The shekel-dollar rate hit a three-year high this week and is just about touching the level where a shekel is worth only a quarter, of four for a dollar.
The last time a dollar bought four shekels was in mid-2009, and Wednesday’s quoted rate was five agorot – or less than two cents away.
The shekel has weakened the past several months, when a dollar bought 3.6 shekels, as a slowdown in worldwide growth has cut into Israel’s exports. The constant threat of war with Iran, and the ongoing European debt crisis also have taken their toll on the shekel.
The Muslim Brotherhood victory in Egypt’s presidential elections, with the overhanging threat of a change in the 1979 peace treaty, has made the local currency even riskier for investors.
For good measure, or bad measure as the case may be, Prime Minister Binyamin Netanyahu’s pledge on Tuesday to raise the national deficit sent more shivers through the financial markets.
Bank of Israel Governor Stanley Fischer and Finance Minister Yuval Steinitz objected to Prime Minister Netanyahu’s goal. At the end of the first quarter last year, Israel enjoyed a surplus of slightly more than $1 billion. This year, it swung to a deficit of more than $1.6 billion.

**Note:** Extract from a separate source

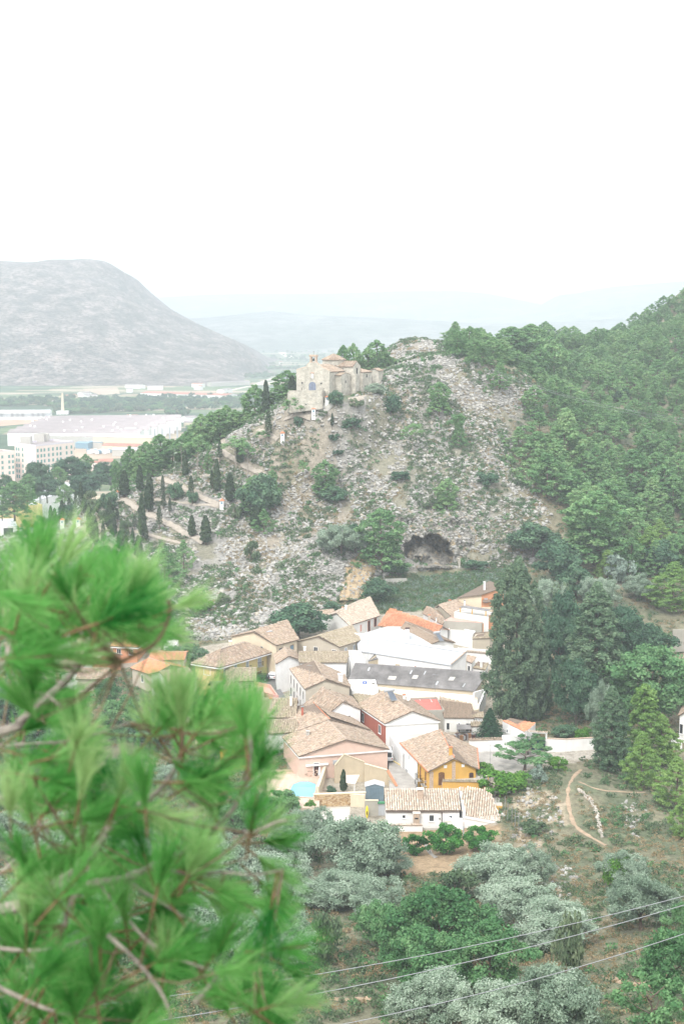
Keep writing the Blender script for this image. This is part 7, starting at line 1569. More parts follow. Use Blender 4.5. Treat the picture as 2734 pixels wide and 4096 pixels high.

Israel’s economy has outpaced most that in most Western countries before and since the global financial panic in 2008, but the weak worldwide recovery has finally taken its toll. The Bank of Israel cut its prime rate by a quarter of a point this week, a sign it is worried about prospects for a healthy growth economy.
Last year, predictions by financial pundits that the shekel-dollar rate would decline to the 3.3 level were proven wrong.
However, the long-term prospects for Israel may be brighter than they seem at first glance. Development of huge gas reserves is creating thousands of jobs for engineers and other workers, and Israel is for the first time in history is expected to be energy self-sufficient in three years, even to the point that will be able export natural gas.
Energy exports would create a favorable trade balance, which might even grow if oil discoveries are proven to be commercially viable.